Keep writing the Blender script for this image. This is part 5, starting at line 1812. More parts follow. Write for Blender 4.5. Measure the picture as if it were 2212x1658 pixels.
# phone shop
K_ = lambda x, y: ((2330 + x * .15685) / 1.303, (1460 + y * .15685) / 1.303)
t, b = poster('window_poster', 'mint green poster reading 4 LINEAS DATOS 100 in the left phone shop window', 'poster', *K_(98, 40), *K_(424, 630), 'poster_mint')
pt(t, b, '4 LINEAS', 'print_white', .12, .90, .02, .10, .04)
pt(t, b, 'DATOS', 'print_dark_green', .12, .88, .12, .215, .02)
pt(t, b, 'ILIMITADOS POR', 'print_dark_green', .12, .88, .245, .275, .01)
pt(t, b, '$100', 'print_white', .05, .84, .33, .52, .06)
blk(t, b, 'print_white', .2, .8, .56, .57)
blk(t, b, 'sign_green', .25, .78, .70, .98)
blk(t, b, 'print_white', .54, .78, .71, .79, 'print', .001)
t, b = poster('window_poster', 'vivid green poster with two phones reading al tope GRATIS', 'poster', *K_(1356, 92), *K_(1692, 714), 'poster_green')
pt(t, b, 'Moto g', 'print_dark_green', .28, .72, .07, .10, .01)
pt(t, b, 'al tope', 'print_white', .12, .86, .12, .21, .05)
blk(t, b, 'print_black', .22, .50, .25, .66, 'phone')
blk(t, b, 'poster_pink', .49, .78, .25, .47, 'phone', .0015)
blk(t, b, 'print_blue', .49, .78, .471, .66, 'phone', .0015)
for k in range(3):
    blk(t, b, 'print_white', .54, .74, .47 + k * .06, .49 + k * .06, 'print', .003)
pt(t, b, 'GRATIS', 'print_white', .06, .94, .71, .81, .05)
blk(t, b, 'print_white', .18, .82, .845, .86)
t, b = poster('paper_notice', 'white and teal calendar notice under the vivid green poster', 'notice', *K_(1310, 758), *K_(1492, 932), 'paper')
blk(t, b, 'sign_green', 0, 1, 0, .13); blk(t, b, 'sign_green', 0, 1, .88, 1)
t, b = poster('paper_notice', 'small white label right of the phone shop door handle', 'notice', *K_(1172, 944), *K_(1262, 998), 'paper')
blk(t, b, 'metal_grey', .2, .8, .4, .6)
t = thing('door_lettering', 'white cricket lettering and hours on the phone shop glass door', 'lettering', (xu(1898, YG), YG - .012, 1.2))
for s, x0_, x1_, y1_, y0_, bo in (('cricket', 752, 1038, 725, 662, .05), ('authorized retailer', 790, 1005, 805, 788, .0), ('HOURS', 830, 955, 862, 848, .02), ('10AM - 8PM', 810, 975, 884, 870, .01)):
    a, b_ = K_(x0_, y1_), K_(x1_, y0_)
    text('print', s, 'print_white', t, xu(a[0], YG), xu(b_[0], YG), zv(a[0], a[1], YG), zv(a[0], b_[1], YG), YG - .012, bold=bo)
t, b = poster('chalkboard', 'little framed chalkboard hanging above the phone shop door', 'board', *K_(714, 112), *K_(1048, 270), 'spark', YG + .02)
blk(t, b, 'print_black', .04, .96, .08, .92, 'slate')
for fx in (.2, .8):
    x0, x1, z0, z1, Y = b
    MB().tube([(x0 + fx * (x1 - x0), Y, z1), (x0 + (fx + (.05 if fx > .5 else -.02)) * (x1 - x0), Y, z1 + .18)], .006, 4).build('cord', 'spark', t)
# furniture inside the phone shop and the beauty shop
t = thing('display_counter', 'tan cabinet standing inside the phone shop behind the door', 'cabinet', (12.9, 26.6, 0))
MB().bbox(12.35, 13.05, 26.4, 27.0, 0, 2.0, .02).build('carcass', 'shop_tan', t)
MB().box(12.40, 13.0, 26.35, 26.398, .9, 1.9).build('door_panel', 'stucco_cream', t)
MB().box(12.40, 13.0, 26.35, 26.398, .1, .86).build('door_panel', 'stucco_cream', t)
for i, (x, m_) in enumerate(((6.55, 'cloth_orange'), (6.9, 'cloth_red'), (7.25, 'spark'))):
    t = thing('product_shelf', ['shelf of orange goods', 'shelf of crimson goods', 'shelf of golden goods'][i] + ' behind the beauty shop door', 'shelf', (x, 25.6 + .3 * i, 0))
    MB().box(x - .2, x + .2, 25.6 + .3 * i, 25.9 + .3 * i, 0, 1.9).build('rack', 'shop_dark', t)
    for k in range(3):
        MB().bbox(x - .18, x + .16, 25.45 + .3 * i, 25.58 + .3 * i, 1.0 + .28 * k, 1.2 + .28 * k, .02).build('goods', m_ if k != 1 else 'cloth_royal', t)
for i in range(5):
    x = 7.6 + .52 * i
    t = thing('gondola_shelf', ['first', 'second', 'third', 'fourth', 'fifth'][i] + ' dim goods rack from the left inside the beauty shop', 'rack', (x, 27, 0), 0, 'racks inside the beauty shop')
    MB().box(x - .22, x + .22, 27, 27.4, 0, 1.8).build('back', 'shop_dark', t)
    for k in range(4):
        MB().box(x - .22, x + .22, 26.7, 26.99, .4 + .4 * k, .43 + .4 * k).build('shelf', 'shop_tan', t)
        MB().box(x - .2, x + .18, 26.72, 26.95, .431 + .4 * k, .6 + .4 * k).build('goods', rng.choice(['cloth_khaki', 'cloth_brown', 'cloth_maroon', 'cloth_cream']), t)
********
THE EXERCISE: Reproduce the listing above word for word.

REPLY:
Keep writing the Blender script for this image. This is part 5, starting at line 1812. More parts follow. Write for Blender 4.5. Measure the picture as if it were 2212x1658 pixels.
# phone shop
K_ = lambda x, y: ((2330 + x * .15685) / 1.303, (1460 + y * .15685) / 1.303)
t, b = poster('window_poster', 'mint green poster reading 4 LINEAS DATOS 100 in the left phone shop window', 'poster', *K_(98, 40), *K_(424, 630), 'poster_mint')
pt(t, b, '4 LINEAS', 'print_white', .12, .90, .02, .10, .04)
pt(t, b, 'DATOS', 'print_dark_green', .12, .88, .12, .215, .02)
pt(t, b, 'ILIMITADOS POR', 'print_dark_green', .12, .88, .245, .275, .01)
pt(t, b, '$100', 'print_white', .05, .84, .33, .52, .06)
blk(t, b, 'print_white', .2, .8, .56, .57)
blk(t, b, 'sign_green', .25, .78, .70, .98)
blk(t, b, 'print_white', .54, .78, .71, .79, 'print', .001)
t, b = poster('window_poster', 'vivid green poster with two phones reading al tope GRATIS', 'poster', *K_(1356, 92), *K_(1692, 714), 'poster_green')
pt(t, b, 'Moto g', 'print_dark_green', .28, .72, .07, .10, .01)
pt(t, b, 'al tope', 'print_white', .12, .86, .12, .21, .05)
blk(t, b, 'print_black', .22, .50, .25, .66, 'phone')
blk(t, b, 'poster_pink', .49, .78, .25, .47, 'phone', .0015)
blk(t, b, 'print_blue', .49, .78, .471, .66, 'phone', .0015)
for k in range(3):
    blk(t, b, 'print_white', .54, .74, .47 + k * .06, .49 + k * .06, 'print', .003)
pt(t, b, 'GRATIS', 'print_white', .06, .94, .71, .81, .05)
blk(t, b, 'print_white', .18, .82, .845, .86)
t, b = poster('paper_notice', 'white and teal calendar notice under the vivid green poster', 'notice', *K_(1310, 758), *K_(1492, 932), 'paper')
blk(t, b, 'sign_green', 0, 1, 0, .13); blk(t, b, 'sign_green', 0, 1, .88, 1)
t, b = poster('paper_notice', 'small white label right of the phone shop door handle', 'notice', *K_(1172, 944), *K_(1262, 998), 'paper')
blk(t, b, 'metal_grey', .2, .8, .4, .6)
t = thing('door_lettering', 'white cricket lettering and hours on the phone shop glass door', 'lettering', (xu(1898, YG), YG - .012, 1.2))
for s, x0_, x1_, y1_, y0_, bo in (('cricket', 752, 1038, 725, 662, .05), ('authorized retailer', 790, 1005, 805, 788, .0), ('HOURS', 830, 955, 862, 848, .02), ('10AM - 8PM', 810, 975, 884, 870, .01)):
    a, b_ = K_(x0_, y1_), K_(x1_, y0_)
    text('print', s, 'print_white', t, xu(a[0], YG), xu(b_[0], YG), zv(a[0], a[1], YG), zv(a[0], b_[1], YG), YG - .012, bold=bo)
t, b = poster('chalkboard', 'little framed chalkboard hanging above the phone shop door', 'board', *K_(714, 112), *K_(1048, 270), 'spark', YG + .02)
blk(t, b, 'print_black', .04, .96, .08, .92, 'slate')
for fx in (.2, .8):
    x0, x1, z0, z1, Y = b
    MB().tube([(x0 + fx * (x1 - x0), Y, z1), (x0 + (fx + (.05 if fx > .5 else -.02)) * (x1 - x0), Y, z1 + .18)], .006, 4).build('cord', 'spark', t)
# furniture inside the phone shop and the beauty shop
t = thing('display_counter', 'tan cabinet standing inside the phone shop behind the door', 'cabinet', (12.9, 26.6, 0))
MB().bbox(12.35, 13.05, 26.4, 27.0, 0, 2.0, .02).build('carcass', 'shop_tan', t)
MB().box(12.40, 13.0, 26.35, 26.398, .9, 1.9).build('door_panel', 'stucco_cream', t)
MB().box(12.40, 13.0, 26.35, 26.398, .1, .86).build('door_panel', 'stucco_cream', t)
for i, (x, m_) in enumerate(((6.55, 'cloth_orange'), (6.9, 'cloth_red'), (7.25, 'spark'))):
    t = thing('product_shelf', ['shelf of orange goods', 'shelf of crimson goods', 'shelf of golden goods'][i] + ' behind the beauty shop door', 'shelf', (x, 25.6 + .3 * i, 0))
    MB().box(x - .2, x + .2, 25.6 + .3 * i, 25.9 + .3 * i, 0, 1.9).build('rack', 'shop_dark', t)
    for k in range(3):
        MB().bbox(x - .18, x + .16, 25.45 + .3 * i, 25.58 + .3 * i, 1.0 + .28 * k, 1.2 + .28 * k, .02).build('goods', m_ if k != 1 else 'cloth_royal', t)
for i in range(5):
    x = 7.6 + .52 * i
    t = thing('gondola_shelf', ['first', 'second', 'third', 'fourth', 'fifth'][i] + ' dim goods rack from the left inside the beauty shop', 'rack', (x, 27, 0), 0, 'racks inside the beauty shop')
    MB().box(x - .22, x + .22, 27, 27.4, 0, 1.8).build('back', 'shop_dark', t)
    for k in range(4):
        MB().box(x - .22, x + .22, 26.7, 26.99, .4 + .4 * k, .43 + .4 * k).build('shelf', 'shop_tan', t)
        MB().box(x - .2, x + .18, 26.72, 26.95, .431 + .4 * k, .6 + .4 * k).build('goods', rng.choice(['cloth_khaki', 'cloth_brown', 'cloth_maroon', 'cloth_cream']), t)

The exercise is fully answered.